-- START Data section --

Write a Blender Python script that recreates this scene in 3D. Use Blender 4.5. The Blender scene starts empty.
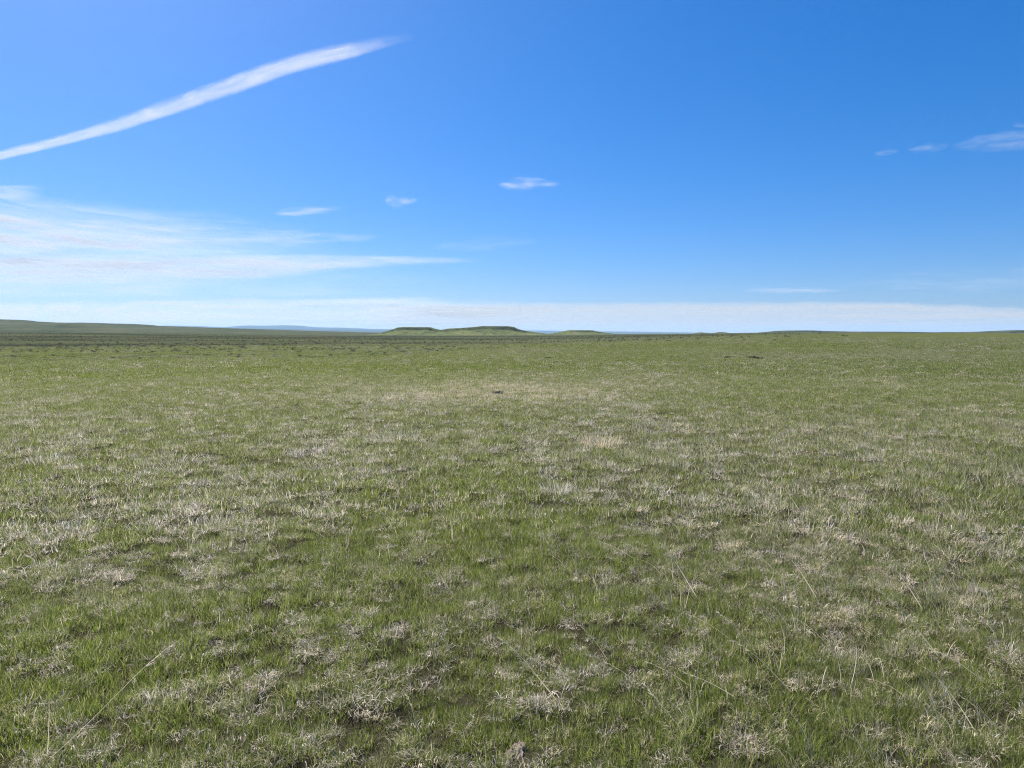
import bpy, math
import numpy as np

rng = np.random.default_rng(11)
scene = bpy.context.scene
COL = scene.collection
R = math.radians

# ------------------------------------------------------------------ numbers
F = 710.0                 # focal length in picture widths of 1024
HOR = 333.5               # picture row of the true horizon
EYE = 1.65
PITCH = math.atan((384 - HOR) / F)
SUN_AZ, SUN_EL = -37.0, 46.0     # degrees from the view direction (left is minus), height
EARTH = 6371000.0


def ray(u, v):
    """World direction of the picture point."""
    u = np.asarray(u, float); v = np.asarray(v, float)
    x = (u - 512) / F; up = (384 - v) / F
    c, s = math.cos(PITCH), math.sin(PITCH)
    return x + 0 * up, c + s * up + 0 * x, -s + c * up + 0 * x


# ------------------------------------------------------------------ noise
def _hash(ix, iy, seed):
    h = (ix.astype(np.int64) * 374761393 + iy.astype(np.int64) * 668265263 + seed * 1442695041) & 0xFFFFFFFF
    h = ((h ^ (h >> 13)) * 1274126177) & 0xFFFFFFFF
    h = (h ^ (h >> 16)) & 0xFFFFFFFF
    return h.astype(float) / 4294967295.0


def vnoise(x, y, seed=0):
    x = np.asarray(x, float); y = np.asarray(y, float)
    ix, iy = np.floor(x), np.floor(y)
    fx, fy = x - ix, y - iy
    fx = fx * fx * fx * (fx * (fx * 6 - 15) + 10); fy = fy * fy * fy * (fy * (fy * 6 - 15) + 10)
    a = _hash(ix, iy, seed); b = _hash(ix + 1, iy, seed)
    c = _hash(ix, iy + 1, seed); d = _hash(ix + 1, iy + 1, seed)
    return (a * (1 - fx) + b * fx) * (1 - fy) + (c * (1 - fx) + d * fx) * fy


def fbm(x, y, seed=0, octaves=4, gain=0.5):
    t = 0; a = 1; n = 0
    for k in range(octaves):
        t = t + a * vnoise(np.asarray(x) * 2 ** k + 17.3 * k, np.asarray(y) * 2 ** k - 9.1 * k, seed + k)
        n += a; a *= gain
    return t / n


def sstep(a, b, x):
    t = np.clip((np.asarray(x, float) - a) / (b - a), 0, 1)
    return t * t * (3 - 2 * t)


# ------------------------------------------------------------------ terrain height
def micro(x, y):
    """Hummocks a hand or two across."""
    return fbm(x / .21, y / .17, 21, 3, .5)


def height(x, y):
    x = np.asarray(x, float); y = np.asarray(y, float)
    r = np.hypot(x, y) + 1e-6
    az = np.degrees(np.arctan2(x, y))
    left = 1 - sstep(-4, 22, az)
    right = sstep(4, 24, az)
    edge0 = 42 + 70 * sstep(-12, 14, az) + 10 * (fbm(az * .25, r * 0, 5) - .5)
    h = -2.5 * left * sstep(edge0, edge0 + 62, r) - 1.2 * left * sstep(300, 1400, r)
    h = h + 1.25 * right * sstep(120, 620, r)
    h = h + 0.35 * (fbm(x / 28, y / 28, 3, 3) - .5) * sstep(4, 30, r)
    h = h + 1.6 * (fbm(x / 260, y / 260, 8, 3) - .5) * sstep(150, 500, r)
    h = h + 6.5 * (1 - sstep(-36, -8, az)) * sstep(250, 1300, r)
    near = 1 - sstep(12, 24, r)
    h = h + near * (0.06 * (micro(x, y) - .5) + 0.12 * (fbm(x / 1.5, y / 1.5, 31, 2) - .5))
    return h


def ground_at(u, v):
    """Where the sight line through a picture point meets the terrain."""
    dx, dy, dz = (float(q) for q in ray(u, v))
    t = 1.0
    while t < 3000:
        x, y, z = dx * t, dy * t, EYE + dz * t
        if z < float(height(x, y)):
            lo, hi = t / 1.02 - .02, t
            for _ in range(20):
                m = (lo + hi) / 2
                if EYE + dz * m < float(height(dx * m, dy * m)): hi = m
                else: lo = m
            return dx * hi, dy * hi
        t = t * 1.02 + .02
    return dx * 2000, dy * 2000


# ------------------------------------------------------------------ object helpers
def tag(o, label=None, cat=None, group=None, kind=None):
    if label: o['label'] = label
    if cat: o['category'] = cat
    if group: o['group'] = group
    if kind: o['kind'] = kind
    return o


def mesh_from(name, verts, faces, mat=None, attrs=None, smooth=False):
    me = bpy.data.meshes.new(name)
    verts = np.asarray(verts, np.float32); faces = np.asarray(faces, np.int32)
    k = faces.shape[1]
    me.vertices.add(len(verts)); me.vertices.foreach_set('co', verts.ravel())
    me.loops.add(faces.size); me.loops.foreach_set('vertex_index', faces.ravel())
    me.polygons.add(len(faces))
    me.polygons.foreach_set('loop_start', np.arange(0, faces.size, k, dtype=np.int32))
    me.polygons.foreach_set('loop_total', np.full(len(faces), k, np.int32))
    if smooth: me.polygons.foreach_set('use_smooth', np.ones(len(faces), bool))
    for an, av in (attrs or {}).items():
        av = np.asarray(av, np.float32)
        if av.ndim == 1:
            me.attributes.new(an, 'FLOAT', 'POINT').data.foreach_set('value', av)
        else:
            me.attributes.new(an, 'FLOAT_VECTOR', 'POINT').data.foreach_set('vector', av.ravel())
    me.update(); me.validate()
    if mat: me.materials.append(mat)
    return me


def link(name, me, loc=(0, 0, 0), parent=None):
    o = bpy.data.objects.new(name, me); COL.objects.link(o); o.location = loc
    if parent: o.parent = parent
    return o


def grid_faces(n, m):
    i = np.arange(n * m).reshape(n, m)
    return np.stack([i[:-1, :-1], i[:-1, 1:], i[1:, 1:], i[1:, :-1]], -1).reshape(-1, 4)


# ------------------------------------------------------------------ node helpers
class NT:
    def __init__(self, name):
        self.m = bpy.data.materials.new(name); self.m.use_nodes = True
        self.t = self.m.node_tree; self.t.nodes.clear()
        self.out = self.n('ShaderNodeOutputMaterial')

    def n(self, typ, **kw):
        nd = self.t.nodes.new(typ)
        for k, v in kw.items():
            if k[0] == '_': nd.inputs[int(k[1:])].default_value = v
            else: setattr(nd, k, v)
        return nd

    def l(self, a, b): self.t.links.new(a, b)

    def math(self, op, a, b=None, clamp=False):
        nd = self.n('ShaderNodeMath', operation=op, use_clamp=clamp)
        for i, q in enumerate((a, b)):
            if q is None: continue
            if isinstance(q, (int, float)): nd.inputs[i].default_value = q
            else: self.l(q, nd.inputs[i])
        return nd.outputs[0]

    def ramp(self, fac, stops):
        nd = self.n('ShaderNodeValToRGB'); e = nd.color_ramp.elements
        while len(e) < len(stops): e.new(0.5)
        for q, (p, c) in zip(e, stops):
            q.position = p; q.color = (*c, 1)
        self.l(fac, nd.inputs[0]); return nd.outputs[0]

    def mix(self, fac, a, b, mode='MIX'):
        nd = self.n('ShaderNodeMix', data_type='RGBA', blend_type=mode)
        for i, q in ((0, fac), (6, a), (7, b)):
            if isinstance(q, (int, float)): nd.inputs[i].default_value = q
            elif isinstance(q, tuple): nd.inputs[i].default_value = (*q, 1)
            else: self.l(q, nd.inputs[i])
        return nd.outputs[2]

    def attr(self, name, typ='GEOMETRY', out=2):
        return self.n('ShaderNodeAttribute', attribute_name=name, attribute_type=typ).outputs[out]

    def noise(self, scale, detail=4, rough=.55, vec=None, out=0):
        nd = self.n('ShaderNodeTexNoise'); nd.inputs['Scale'].default_value = scale
        nd.inputs['Detail'].default_value = detail; nd.inputs['Roughness'].default_value = rough
        if vec is not None: self.l(vec, nd.inputs['Vector'])
        return nd.outputs[out]


def blade_material(name, stops, tinted=None, translucent=.35, gloss=.0):
    """Thin leaf: diffuse and translucent, colour by the blade's own random value and by its tuft."""
    t = NT(name)
    col = t.ramp(t.attr('bc'), stops)
    if tinted:
        col = t.mix(t.attr('tint', 'INSTANCER'), col, t.ramp(t.attr('bc'), tinted))
    br = t.attr('bright', 'INSTANCER')
    vm = t.n('ShaderNodeVectorMath', operation='SCALE'); t.l(col, vm.inputs[0]); t.l(br, vm.inputs['Scale'])
    col = vm.outputs[0]
    d = t.n('ShaderNodeBsdfPrincipled'); t.l(col, d.inputs['Base Color'])
    d.inputs['Roughness'].default_value = .6; d.inputs['Specular IOR Level'].default_value = gloss
    tr = t.n('ShaderNodeBsdfTranslucent'); t.l(col, tr.inputs['Color'])
    mx = t.n('ShaderNodeMixShader', _0=translucent); t.l(d.outputs[0], mx.inputs[1]); t.l(tr.outputs[0], mx.inputs[2])
    t.l(mx.outputs[0], t.out.inputs['Surface'])
    return t.m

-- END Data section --

Exactly restate the lines from the beginning of the data through the line with "R = math.radians", and no others, keeping pictures out.

Write a Blender Python script that recreates this scene in 3D. Use Blender 4.5. The Blender scene starts empty.
import bpy, math
import numpy as np

rng = np.random.default_rng(11)
scene = bpy.context.scene
COL = scene.collection
R = math.radians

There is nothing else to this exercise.